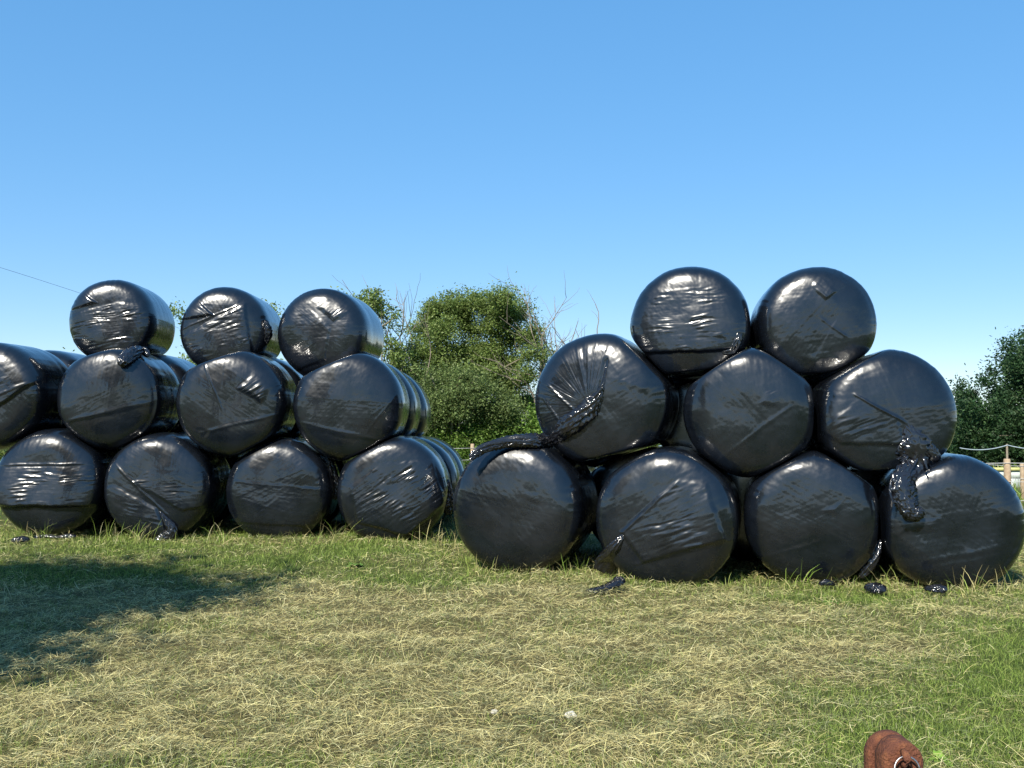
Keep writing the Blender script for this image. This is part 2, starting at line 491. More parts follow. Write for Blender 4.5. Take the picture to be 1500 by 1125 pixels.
# ---- right stack, middle
add(bale('RM1', 877, 587, 99, 9.9, 17, 'middle bale with pleated film pulled into a long twisted tail to the left', seed=25,
         marks=[fan(-.1, -.08, 62, 205, 42, .0034, .12), panel([(.1, .3), (.75, .05), (.8, .25), (.2, .42)], .010, .0, -.05, (-20, .003, .06), .06), fold(0, .35, -.07), crease((.15, .6), (.05, .1), -.02, .03), crease((-.75, .25), (-.25, -.2), .012, .016), crease((-.8, .05), (-.5, -.35), .010, .016)]))
add(bale('RM2', 1098, 604, 96, 9.6, 13, 'middle bale in the centre of the right stack, smooth face with a small square gleam', seed=26,
         marks=[panel([(.12, .12), (.45, .0), (.55, .3), (.2, .38)], .008, -.02, -.04, (25, .0035, .05), .05), fold(330, .25, -.06), crease((-.7, -.9), (.6, .1), .006, .03), fold(190, .6, -.10)]))
add(bale('RM3', 1300, 610, 99, 9.4, 8, 'middle bale at the right end, its film split and hanging in a shredded tail', seed=27,
         marks=[panel([(-1, -.2), (-.45, .32), (.1, .02), (.22, -.45), (-.7, -.42)], .022, .0, -.04, (22, .003, .08)), crease((-.5, .32), (.2, -.1), .016, .02), panel([(-.8, -.45), (.2, -.48), (.2, -1.2), (-.8, -1.2)], -.02, 0, .05, None)]))
# ---- right stack, top
add(bale('RT1', 1010, 476, 88, 10.15, 14, 'left one of two top bales on the right stack, rippled horizontal shine', seed=28,
         marks=[panel([(-1.2, -.52), (1.2, -.46), (1.2, .6), (-.4, .62), (-1.2, .2)], .016, 0, -.06, (4, .0046, .06)), panel([(-1.1, -.52), (1.1, -.46), (1.1, -1.2), (-1.1, -1.2)], -.015, 0, .04, None)]))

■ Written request
Each line of the data should be quoted exactly, with pictures left out.

■ Finished exercise
Keep writing the Blender script for this image. This is part 2, starting at line 491. More parts follow. Write for Blender 4.5. Take the picture to be 1500 by 1125 pixels.
# ---- right stack, middle
add(bale('RM1', 877, 587, 99, 9.9, 17, 'middle bale with pleated film pulled into a long twisted tail to the left', seed=25,
         marks=[fan(-.1, -.08, 62, 205, 42, .0034, .12), panel([(.1, .3), (.75, .05), (.8, .25), (.2, .42)], .010, .0, -.05, (-20, .003, .06), .06), fold(0, .35, -.07), crease((.15, .6), (.05, .1), -.02, .03), crease((-.75, .25), (-.25, -.2), .012, .016), crease((-.8, .05), (-.5, -.35), .010, .016)]))
add(bale('RM2', 1098, 604, 96, 9.6, 13, 'middle bale in the centre of the right stack, smooth face with a small square gleam', seed=26,
         marks=[panel([(.12, .12), (.45, .0), (.55, .3), (.2, .38)], .008, -.02, -.04, (25, .0035, .05), .05), fold(330, .25, -.06), crease((-.7, -.9), (.6, .1), .006, .03), fold(190, .6, -.10)]))
add(bale('RM3', 1300, 610, 99, 9.4, 8, 'middle bale at the right end, its film split and hanging in a shredded tail', seed=27,
         marks=[panel([(-1, -.2), (-.45, .32), (.1, .02), (.22, -.45), (-.7, -.42)], .022, .0, -.04, (22, .003, .08)), crease((-.5, .32), (.2, -.1), .016, .02), panel([(-.8, -.45), (.2, -.48), (.2, -1.2), (-.8, -1.2)], -.02, 0, .05, None)]))
# ---- right stack, top
add(bale('RT1', 1010, 476, 88, 10.15, 14, 'left one of two top bales on the right stack, rippled horizontal shine', seed=28,
         marks=[panel([(-1.2, -.52), (1.2, -.46), (1.2, .6), (-.4, .62), (-1.2, .2)], .016, 0, -.06, (4, .0046, .06)), panel([(-1.1, -.52), (1.1, -.46), (1.1, -1.2), (-1.1, -1.2)], -.015, 0, .04, None)]))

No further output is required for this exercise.